Because data centers typically scale their energy use over time, utilities work with developers to align infrastructure buildout with a facility’s planned growth in demand.
Providing electric service to a data center is not a one-size-fits-all process. Smaller facilities, generally those requiring less than 50 megawatts, can often connect to existing electric distribution infrastructure and come online within one to two years.
Larger projects frequently require new transmission lines and substations, which both add complexity and time. In many cases, utilities deploy “bridging solutions” that allow data centers to begin operations with interim power while permanent infrastructure is constructed — in parallel with local permitting and facility construction.

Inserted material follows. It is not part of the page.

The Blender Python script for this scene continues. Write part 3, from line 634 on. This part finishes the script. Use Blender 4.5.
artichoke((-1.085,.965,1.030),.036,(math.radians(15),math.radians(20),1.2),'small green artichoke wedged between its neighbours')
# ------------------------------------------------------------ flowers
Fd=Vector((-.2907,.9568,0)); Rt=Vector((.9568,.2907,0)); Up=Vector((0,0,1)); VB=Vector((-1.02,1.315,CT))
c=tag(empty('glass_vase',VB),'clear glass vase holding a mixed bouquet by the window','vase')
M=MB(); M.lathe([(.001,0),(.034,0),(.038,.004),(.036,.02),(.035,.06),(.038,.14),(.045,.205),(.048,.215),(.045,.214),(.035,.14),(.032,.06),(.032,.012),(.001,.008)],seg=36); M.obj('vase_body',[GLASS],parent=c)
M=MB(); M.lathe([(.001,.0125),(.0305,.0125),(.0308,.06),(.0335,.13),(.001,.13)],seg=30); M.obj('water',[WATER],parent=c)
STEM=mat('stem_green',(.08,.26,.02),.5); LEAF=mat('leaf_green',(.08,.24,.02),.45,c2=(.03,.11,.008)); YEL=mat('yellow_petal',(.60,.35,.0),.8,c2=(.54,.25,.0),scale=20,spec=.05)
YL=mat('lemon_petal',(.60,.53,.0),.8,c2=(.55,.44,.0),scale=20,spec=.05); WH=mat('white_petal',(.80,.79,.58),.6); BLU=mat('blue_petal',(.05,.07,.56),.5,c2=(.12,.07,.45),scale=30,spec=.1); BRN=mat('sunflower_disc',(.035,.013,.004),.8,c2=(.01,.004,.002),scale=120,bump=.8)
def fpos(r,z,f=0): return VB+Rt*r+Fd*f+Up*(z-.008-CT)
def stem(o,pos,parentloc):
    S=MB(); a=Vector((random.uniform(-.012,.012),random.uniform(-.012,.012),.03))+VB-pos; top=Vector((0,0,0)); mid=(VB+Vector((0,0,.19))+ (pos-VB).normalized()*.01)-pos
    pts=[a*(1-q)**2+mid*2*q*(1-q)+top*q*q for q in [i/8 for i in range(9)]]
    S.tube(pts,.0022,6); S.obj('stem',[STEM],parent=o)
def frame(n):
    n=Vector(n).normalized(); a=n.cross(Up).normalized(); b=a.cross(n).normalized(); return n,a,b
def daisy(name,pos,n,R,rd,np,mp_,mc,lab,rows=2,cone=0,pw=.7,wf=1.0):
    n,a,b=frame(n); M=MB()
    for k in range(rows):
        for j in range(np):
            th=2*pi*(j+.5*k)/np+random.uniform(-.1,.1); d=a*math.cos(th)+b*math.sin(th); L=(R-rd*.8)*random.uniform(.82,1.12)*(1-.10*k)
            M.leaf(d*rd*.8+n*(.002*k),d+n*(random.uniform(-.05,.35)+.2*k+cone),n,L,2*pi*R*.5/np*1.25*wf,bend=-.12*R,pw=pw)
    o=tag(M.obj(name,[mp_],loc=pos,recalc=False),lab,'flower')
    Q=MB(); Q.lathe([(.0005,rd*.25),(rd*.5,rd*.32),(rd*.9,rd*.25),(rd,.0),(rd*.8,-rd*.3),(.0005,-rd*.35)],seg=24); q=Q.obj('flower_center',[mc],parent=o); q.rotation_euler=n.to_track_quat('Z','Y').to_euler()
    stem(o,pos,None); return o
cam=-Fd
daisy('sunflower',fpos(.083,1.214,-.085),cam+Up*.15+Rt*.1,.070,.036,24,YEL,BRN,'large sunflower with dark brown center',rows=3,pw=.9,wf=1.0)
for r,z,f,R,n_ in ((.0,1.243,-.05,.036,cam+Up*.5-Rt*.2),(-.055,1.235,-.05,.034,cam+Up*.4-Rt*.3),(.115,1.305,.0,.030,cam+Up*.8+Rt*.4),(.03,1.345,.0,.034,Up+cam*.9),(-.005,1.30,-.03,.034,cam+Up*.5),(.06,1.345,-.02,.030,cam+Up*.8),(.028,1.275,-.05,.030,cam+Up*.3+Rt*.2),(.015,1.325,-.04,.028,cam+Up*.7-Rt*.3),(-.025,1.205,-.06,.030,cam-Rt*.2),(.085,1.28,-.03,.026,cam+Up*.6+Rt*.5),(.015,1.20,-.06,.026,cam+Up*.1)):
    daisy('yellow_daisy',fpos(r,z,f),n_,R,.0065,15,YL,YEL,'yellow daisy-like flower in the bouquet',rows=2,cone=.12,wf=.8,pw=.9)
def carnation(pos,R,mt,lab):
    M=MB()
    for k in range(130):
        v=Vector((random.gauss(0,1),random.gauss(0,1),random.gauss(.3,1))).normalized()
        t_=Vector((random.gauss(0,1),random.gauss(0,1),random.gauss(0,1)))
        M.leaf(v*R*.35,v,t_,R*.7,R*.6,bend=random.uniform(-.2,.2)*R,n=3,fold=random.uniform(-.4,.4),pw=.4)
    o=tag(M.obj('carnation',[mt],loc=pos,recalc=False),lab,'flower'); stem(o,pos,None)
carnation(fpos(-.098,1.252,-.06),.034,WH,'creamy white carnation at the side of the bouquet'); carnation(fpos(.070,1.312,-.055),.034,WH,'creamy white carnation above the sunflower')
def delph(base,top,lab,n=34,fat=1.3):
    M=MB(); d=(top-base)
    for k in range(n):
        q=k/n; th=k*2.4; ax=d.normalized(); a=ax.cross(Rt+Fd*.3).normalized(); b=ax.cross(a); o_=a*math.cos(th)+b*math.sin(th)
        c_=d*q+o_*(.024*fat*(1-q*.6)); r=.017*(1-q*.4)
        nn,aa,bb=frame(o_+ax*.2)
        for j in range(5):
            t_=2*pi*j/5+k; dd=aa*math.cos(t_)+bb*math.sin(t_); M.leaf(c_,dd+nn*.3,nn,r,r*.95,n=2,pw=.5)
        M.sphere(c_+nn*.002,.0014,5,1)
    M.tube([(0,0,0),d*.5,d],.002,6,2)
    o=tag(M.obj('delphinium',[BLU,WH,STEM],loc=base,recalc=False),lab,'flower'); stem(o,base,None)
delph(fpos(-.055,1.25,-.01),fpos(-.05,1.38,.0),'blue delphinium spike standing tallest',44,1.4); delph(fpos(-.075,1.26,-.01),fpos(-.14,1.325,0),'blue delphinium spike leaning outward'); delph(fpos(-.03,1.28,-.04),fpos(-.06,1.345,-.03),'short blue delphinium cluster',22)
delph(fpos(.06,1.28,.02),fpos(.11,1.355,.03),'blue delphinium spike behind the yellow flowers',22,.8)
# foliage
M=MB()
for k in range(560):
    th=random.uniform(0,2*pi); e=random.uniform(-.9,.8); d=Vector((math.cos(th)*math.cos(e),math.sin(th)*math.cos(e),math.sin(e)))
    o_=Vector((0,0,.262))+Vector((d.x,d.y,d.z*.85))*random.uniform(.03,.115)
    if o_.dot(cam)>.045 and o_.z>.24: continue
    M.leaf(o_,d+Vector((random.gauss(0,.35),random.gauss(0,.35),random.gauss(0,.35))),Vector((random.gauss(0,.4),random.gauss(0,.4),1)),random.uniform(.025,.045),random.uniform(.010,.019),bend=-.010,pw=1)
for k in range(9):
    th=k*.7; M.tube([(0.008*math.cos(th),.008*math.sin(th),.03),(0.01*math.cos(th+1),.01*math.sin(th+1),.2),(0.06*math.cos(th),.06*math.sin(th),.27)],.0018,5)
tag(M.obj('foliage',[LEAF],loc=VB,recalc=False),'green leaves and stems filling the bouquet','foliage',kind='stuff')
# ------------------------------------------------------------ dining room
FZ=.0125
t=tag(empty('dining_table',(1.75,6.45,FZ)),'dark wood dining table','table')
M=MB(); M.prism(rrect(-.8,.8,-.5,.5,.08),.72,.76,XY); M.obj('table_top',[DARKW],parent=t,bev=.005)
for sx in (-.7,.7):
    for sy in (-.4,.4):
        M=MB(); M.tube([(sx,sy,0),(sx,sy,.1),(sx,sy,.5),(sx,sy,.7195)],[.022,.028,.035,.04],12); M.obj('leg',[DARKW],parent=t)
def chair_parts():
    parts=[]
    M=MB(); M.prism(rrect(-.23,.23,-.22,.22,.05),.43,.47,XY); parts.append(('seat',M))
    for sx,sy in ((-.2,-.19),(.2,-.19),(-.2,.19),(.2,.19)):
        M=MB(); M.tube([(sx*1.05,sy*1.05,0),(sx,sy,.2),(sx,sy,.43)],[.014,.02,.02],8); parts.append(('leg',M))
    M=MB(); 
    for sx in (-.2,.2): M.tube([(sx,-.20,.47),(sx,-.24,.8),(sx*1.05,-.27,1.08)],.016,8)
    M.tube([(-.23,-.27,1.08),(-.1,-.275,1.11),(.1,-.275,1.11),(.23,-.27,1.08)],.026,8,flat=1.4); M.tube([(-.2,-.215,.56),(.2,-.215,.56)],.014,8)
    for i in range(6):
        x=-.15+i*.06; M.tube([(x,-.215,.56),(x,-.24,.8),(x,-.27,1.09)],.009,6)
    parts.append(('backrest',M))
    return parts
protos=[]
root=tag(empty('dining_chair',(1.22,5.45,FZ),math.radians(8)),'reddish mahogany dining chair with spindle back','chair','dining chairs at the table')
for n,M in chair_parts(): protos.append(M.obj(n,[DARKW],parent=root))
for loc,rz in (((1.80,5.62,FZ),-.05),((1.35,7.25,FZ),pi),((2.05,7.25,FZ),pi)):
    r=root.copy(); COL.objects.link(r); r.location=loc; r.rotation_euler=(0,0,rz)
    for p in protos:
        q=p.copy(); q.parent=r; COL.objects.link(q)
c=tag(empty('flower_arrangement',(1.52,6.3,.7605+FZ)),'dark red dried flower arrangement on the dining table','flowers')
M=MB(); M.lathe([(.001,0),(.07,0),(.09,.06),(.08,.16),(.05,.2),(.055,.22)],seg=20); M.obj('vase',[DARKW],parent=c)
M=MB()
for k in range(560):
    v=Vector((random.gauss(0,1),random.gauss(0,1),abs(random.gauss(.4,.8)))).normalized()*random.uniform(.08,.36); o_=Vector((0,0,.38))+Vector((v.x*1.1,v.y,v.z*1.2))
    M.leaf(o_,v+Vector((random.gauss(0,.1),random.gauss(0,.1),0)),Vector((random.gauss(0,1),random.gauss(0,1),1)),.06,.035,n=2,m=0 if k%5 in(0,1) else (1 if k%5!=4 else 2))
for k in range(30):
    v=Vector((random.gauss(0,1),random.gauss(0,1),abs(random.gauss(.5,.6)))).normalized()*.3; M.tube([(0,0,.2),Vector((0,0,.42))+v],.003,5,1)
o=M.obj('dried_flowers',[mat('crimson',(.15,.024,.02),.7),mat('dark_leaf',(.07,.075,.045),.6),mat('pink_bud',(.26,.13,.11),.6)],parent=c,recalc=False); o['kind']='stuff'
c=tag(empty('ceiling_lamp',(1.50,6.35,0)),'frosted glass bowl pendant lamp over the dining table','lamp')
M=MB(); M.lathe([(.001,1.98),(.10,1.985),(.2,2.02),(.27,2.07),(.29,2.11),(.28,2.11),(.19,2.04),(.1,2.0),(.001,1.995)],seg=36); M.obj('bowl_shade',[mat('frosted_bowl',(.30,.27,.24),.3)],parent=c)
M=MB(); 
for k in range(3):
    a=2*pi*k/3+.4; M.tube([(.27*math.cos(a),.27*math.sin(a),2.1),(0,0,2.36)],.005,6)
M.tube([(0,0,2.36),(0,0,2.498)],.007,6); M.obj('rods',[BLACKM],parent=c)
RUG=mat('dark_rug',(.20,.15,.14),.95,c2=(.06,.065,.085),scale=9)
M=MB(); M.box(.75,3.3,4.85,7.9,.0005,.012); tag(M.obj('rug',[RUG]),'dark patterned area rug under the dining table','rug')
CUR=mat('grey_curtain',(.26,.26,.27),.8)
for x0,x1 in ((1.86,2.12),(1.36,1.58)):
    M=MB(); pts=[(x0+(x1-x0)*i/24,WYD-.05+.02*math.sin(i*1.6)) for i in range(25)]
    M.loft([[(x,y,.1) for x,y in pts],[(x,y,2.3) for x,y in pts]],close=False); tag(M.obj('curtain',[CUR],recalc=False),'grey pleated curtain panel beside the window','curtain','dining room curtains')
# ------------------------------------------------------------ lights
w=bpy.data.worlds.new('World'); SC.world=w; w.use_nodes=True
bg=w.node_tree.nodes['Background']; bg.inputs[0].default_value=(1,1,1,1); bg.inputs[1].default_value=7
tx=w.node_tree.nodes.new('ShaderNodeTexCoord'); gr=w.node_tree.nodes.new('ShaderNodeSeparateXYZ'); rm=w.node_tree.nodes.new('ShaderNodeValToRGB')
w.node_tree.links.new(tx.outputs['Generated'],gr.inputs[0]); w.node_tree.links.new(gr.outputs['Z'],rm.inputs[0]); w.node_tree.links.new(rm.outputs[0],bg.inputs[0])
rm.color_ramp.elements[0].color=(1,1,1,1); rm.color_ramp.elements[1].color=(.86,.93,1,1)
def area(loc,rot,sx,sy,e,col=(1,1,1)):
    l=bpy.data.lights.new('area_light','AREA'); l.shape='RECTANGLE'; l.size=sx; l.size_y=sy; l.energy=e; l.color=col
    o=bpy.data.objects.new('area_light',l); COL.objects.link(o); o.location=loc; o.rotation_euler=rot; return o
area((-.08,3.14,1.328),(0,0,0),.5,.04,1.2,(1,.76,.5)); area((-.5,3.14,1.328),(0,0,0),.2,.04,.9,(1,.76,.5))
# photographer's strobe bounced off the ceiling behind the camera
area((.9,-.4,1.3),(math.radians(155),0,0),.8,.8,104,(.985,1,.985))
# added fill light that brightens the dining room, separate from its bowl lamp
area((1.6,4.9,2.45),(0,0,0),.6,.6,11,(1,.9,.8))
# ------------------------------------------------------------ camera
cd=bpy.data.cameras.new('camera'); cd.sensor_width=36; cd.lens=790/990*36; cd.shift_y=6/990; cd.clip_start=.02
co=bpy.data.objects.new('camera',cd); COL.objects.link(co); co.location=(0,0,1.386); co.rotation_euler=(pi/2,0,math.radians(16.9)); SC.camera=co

Throughout this process, utilities work closely with customers to develop site-specific short- and long-term power plans that match operational needs.
Who pays?
Data center operators in Virginia are paying their own way for their electrical needs. Under a recent ruling by the Virginia State Corporation Commission, a new utility rate class was established specifically for large data center customers.
This framework ensures that the costs of new electric infrastructure and generation needed to serve data centers are borne by the data center customers themselves — rather than being shifted to residential or small business ratepayers.
Rising electricity use and costs in Virginia aren’t solely or directly caused by data centers.
A recent Washington Post analysis notes that although data centers do consume large amounts of electricity and represent a growing share of demand in Virginia (the world’s largest data center markets), overall electricity prices are influenced much more by broader grid costs — including fixed infrastructure costs for poles, wires, and system maintenance — rather than just increased demand from data centers alone. That article points out examples where rising demand didn’t correspond to higher prices and explains that electricity pricing doesn’t behave like ordinary commodity markets.
Other energy uses
Natural gas and renewable energy also are essential components of the data center energy ecosystem.
Natural gas supports grid reliability by fueling power plants that can respond quickly to changes in demand, helping stabilize electricity supply during peak usage or when renewable generation fluctuates.
Natural gas also presents a significant opportunity to support data center growth in the next several years. Increasingly, natural gas providers are seeing strong interest from large commercial users — particularly data centers — in deploying on-site, behind-the-meter generation that operates independently of the electric grid, allowing facilities to reliably meet their own energy needs.
Renewable resources — such as solar and offshore wind — are increasingly integrated into data center power strategies, either through direct procurement, power purchase agreements, or utility-scale generation. Together, these resources contribute to a more flexible, resilient energy system capable of supporting the rapid growth of data centers while advancing sustainability objectives.